Und jetzt noch mal von vorne, Berlin!

Am Sonntag steigt die erste Wiederholungswahl der Republik. Verstehe einer diese Stadt! Schon diese eine Straße ist kaum zu fassen. Sie ist längst ein Politikum

Von Anna Klöpper

Schaut man von ferne auf diese Stadt, auf dieses Berlin, dann kann man schon mal denken: Was machen die da eigentlich in der Hauptstadt? Wenn Neukölln nach den Coronajahren mal wieder Silvester feiert, hat gleich die ganze Republik eine Debatte über Jugendgewalt inklusive Friedrich Merz am Hals. Und eine Wahl kriegen sie irgendwie auch nicht unfallfrei hin, diese Berliner*innen. Die Wiederholungswahl zum Berliner Abgeordnetenhaus am Sonntag findet deshalb statt, weil das Chaos in den Wahllokalen im Herbst 2021 so groß war, dass hinterher niemand mehr durchblickte: Sitzen da jetzt tatsächlich die richtigen Leute im Parlament? Noch mal von vorne, zurück auf Los, sagte deshalb das Landesverfassungsgericht im Herbst 2022.

Wer über dieses Berlin schon immer milde erstaunt den Kopf geschüttelt hat – am liebsten tun das übrigens die Ber­li­ne­r*in­nen selbst –, braucht also bloß bis Silvester zurück- und bis zum Sonntag vorauszublicken. Oder unseren Au­to­r*in­nen auf die Sonnenallee zu folgen. Auf kaum einer anderen Straße in Berlin kommt so viel Wunderbares und Schreckliches zusammen wie hier in Neukölln: Silvesterrandale, schlechte Radwege, guter Döner. Ein überdimensioniertes Warenhaus, das bald noch viel überdimensionierter aussehen soll. Eine schmerzlich vermisste Mietpreisbremse. Die Sonnenallee beschäftigt diese Stadt eigentlich immer. Manchen bleibt sie für immer fern, wie dieses Berlin überhaupt, anderen wird sie Heimat.

Wer genau hinschaut, entdeckt natürlich all die Grautöne hinter der plakativen Schwarz-Weiß-Malerei, die bei der Sonnenallee immer naheliegt. Franziska Giffey, die Regierende Bürgermeisterin und SPD-Spitzenkandidatin für die Wahl am Sonntag, weiß das. Sie war hier erst Schulstadträtin, dann Bezirksbürgermeisterin, bevor sie Bundesfamilienministerin wurde. Als die Debatte über die Silvesterrandale hochkochte, als der CDU-Bundesvorsitzende Merz über „kleine Paschas“ schwadronierte, denen man mal die Meinung geigen müsste – da versenkte sie diese überhitzte, teils unerträglich rassistisch geführte Diskussion schnell in einen Arbeitskreis zum Thema Jugendgewalt.

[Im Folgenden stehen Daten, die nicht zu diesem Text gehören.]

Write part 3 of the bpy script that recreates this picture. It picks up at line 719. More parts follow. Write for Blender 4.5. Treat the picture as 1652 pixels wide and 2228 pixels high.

Dass das nicht nur Wahlkampftaktik war – Giffey, die Durch-Regierende, die Macherin – wurde klar, als auch viele Akteure aus der Jugendhilfe sagten: Guter Ansatz, macht Sinn, müssen wir eh mal drüber sprechen (und am besten nicht nur zu Silvester).

Erstaunlich für viele Beobachter*innen: Franziska Giffey konnte ihr souveränes Agieren nicht in gute Umfragewerte vor der Wahl ummünzen

Erstaunlich war für viele politische Beobachter*innen: Giffey konnte ihr souveränes Agieren nicht in gute Umfragewerte vor der Wahl ummünzen. Im Gegenteil, die CDU liegt inzwischen mit je nach Umfrageinstitut 24 bis 26 Prozent deutlich vor SPD und Grünen, die gleichauf jeweils zwischen 17 und 21 Prozent Zustimmung bekommen.

Platt rassistisch hatte die Berliner CDU-Fraktion nach Silvester die Vornamen der vermeintlichen Täter von der Innenverwaltung erfragen wollen. Offensichtlich denkt die Berliner CDU über einen Mehmet anders als über einen Markus. CDU-Spitzenkandidat Kai Wegner distanzierte sich nicht klar von dieser Vornamenabfrage. Der potenzielle Wahlsieger am Sonntag, er ist vermutlich auch so einer, der die Sonnenallee nie verstehen wird. Leider verstehen wiederum erstaunlich viele Ber­li­ne­r*in­nen Kai Wegners CDU.

Ob dieses Mal nach der Wahl dann die „richtigen“ Leute im Abgeordnetenhaus sitzen? Schön ist: die Sonnenallee wird bleiben, wo sie ist. Der Döner wird gut bleiben. Mehr Fahrradwege wären toll.